Your goal: Do not repeat pictures. Repeat exactly the lines of the listing below from its first line through the line with "from mathutils import Vector, Matrix".

____ Source data

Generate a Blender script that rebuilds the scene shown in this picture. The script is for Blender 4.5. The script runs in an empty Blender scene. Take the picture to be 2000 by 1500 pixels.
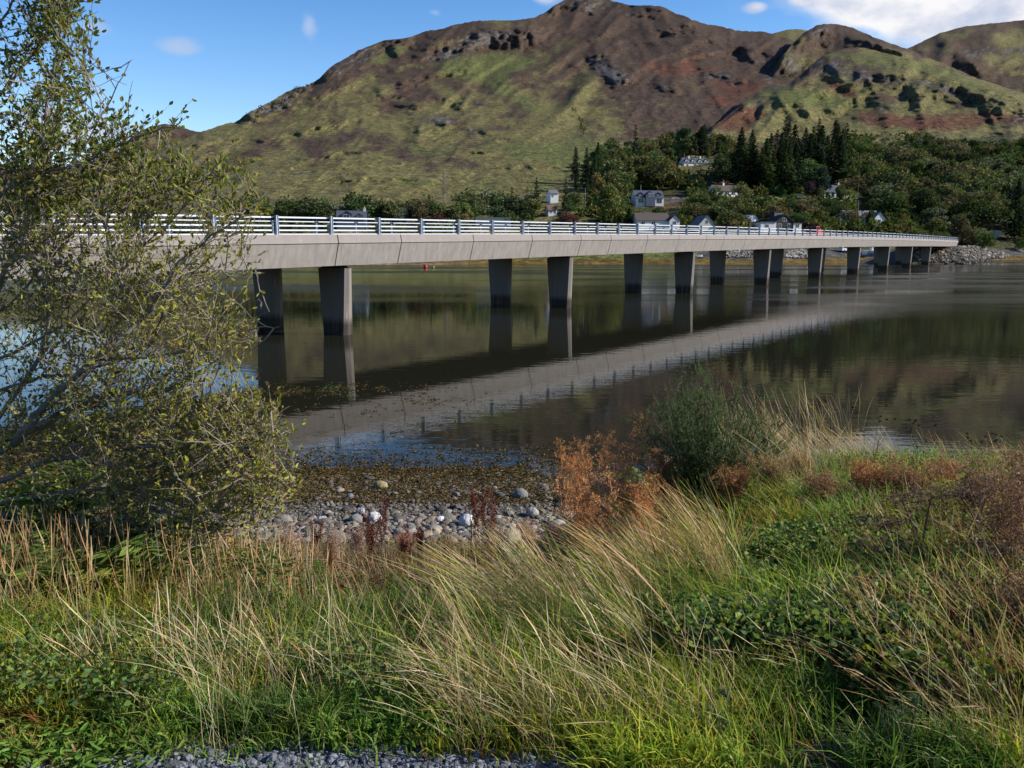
import bpy, math, random
import numpy as np
from mathutils import Vector, Matrix

# ------------------------------------------------------------------ camera, sky, sun, exposure
F, H, YH = 1600.0, 5.9, 476.7
PITCH = math.atan((750 - YH) / F)
SUN_AZ, SUN_EL = 92.0, 31.0            # degrees, azimuth clockwise from +Y (the view direction)
EXPOSURE = 0.42
SUN_STRENGTH, SKY_STRENGTH = 5.0, 0.050
scene = bpy.context.scene
C = scene.collection
cam_d = bpy.data.cameras.new('camera'); cam = bpy.data.objects.new('camera', cam_d); C.objects.link(cam)
cam_d.sensor_width = 36; cam_d.lens = 36 * F / 2000; cam_d.clip_start = 0.05; cam_d.clip_end = 20000
cam.location = (0, 0, H); cam.rotation_euler = (math.pi / 2 - PITCH, 0, 0)
scene.camera = cam
scene.view_settings.view_transform = 'Standard'; scene.view_settings.look = 'None'
scene.view_settings.exposure = EXPOSURE; scene.view_settings.gamma = 1
scene.cycles.max_bounces = 6; scene.cycles.diffuse_bounces = 3; scene.cycles.glossy_bounces = 3
scene.cycles.transmission_bounces = 4; scene.cycles.transparent_max_bounces = 6
scene.cycles.caustics_reflective = False; scene.cycles.caustics_refractive = False

sd = bpy.data.lights.new('sun', 'SUN'); sun = bpy.data.objects.new('sun', sd); C.objects.link(sun)
sd.energy = SUN_STRENGTH; sd.angle = math.radians(0.5); sd.color = (1.0, 0.94, 0.86)
az, el = math.radians(SUN_AZ), math.radians(SUN_EL)
sun_dir = Vector((math.cos(el) * math.sin(az), math.cos(el) * math.cos(az), math.sin(el)))
sun.rotation_euler = sun_dir.to_track_quat('Z', 'Y').to_euler()


class NT:
    """tiny node-tree writer"""
    def __init__(s, tree):
        s.t = tree; s.n = tree.nodes; s.l = tree.links
    def add(s, typ, **kw):
        nd = s.n.new(typ)
        for k, v in kw.items():
            if k == 'ins':
                for key, val in v.items():
                    if isinstance(val, bpy.types.NodeSocket): s.l.new(val, nd.inputs[key])
                    else: nd.inputs[key].default_value = val
            else: setattr(nd, k, v)
        return nd
    def math(s, op, a, b=0.0, c=None, clamp=False):
        nd = s.n.new('ShaderNodeMath'); nd.operation = op; nd.use_clamp = clamp
        for i, v in enumerate((a, b) if c is None else (a, b, c)):
            if isinstance(v, bpy.types.NodeSocket): s.l.new(v, nd.inputs[i])
            else: nd.inputs[i].default_value = v
        return nd.outputs[0]
    def ramp(s, fac, stops, interp='LINEAR'):
        nd = s.n.new('ShaderNodeValToRGB'); nd.color_ramp.interpolation = interp
        e = nd.color_ramp.elements
        while len(e) < len(stops): e.new(0.5)
        for i, (p, c) in enumerate(stops):
            e[i].position = p; e[i].color = c if len(c) == 4 else (*c, 1)
        s.l.new(fac, nd.inputs[0]); return nd.outputs[0]
    def noise(s, vec, scale, detail=3, rough=0.5, dim='3D'):
        nd = s.n.new('ShaderNodeTexNoise'); nd.noise_dimensions = dim
        nd.inputs['Scale'].default_value = scale; nd.inputs['Detail'].default_value = detail
        nd.inputs['Roughness'].default_value = rough
        if vec is not None: s.l.new(vec, nd.inputs['Vector'])
        return nd.outputs['Fac']
    def mix(s, fac, a, b, blend='MIX'):
        nd = s.n.new('ShaderNodeMix'); nd.data_type = 'RGBA'; nd.blend_type = blend
        for sock, v in ((nd.inputs[0], fac), (nd.inputs[6], a), (nd.inputs[7], b)):
            if isinstance(v, bpy.types.NodeSocket): s.l.new(v, sock)
            else: sock.default_value = (*v, 1) if isinstance(v, tuple) and len(v) == 3 else v
        return nd.outputs[2]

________

The answer:
Generate a Blender script that rebuilds the scene shown in this picture. The script is for Blender 4.5. The script runs in an empty Blender scene. Take the picture to be 2000 by 1500 pixels.
import bpy, math, random
import numpy as np
from mathutils import Vector, Matrix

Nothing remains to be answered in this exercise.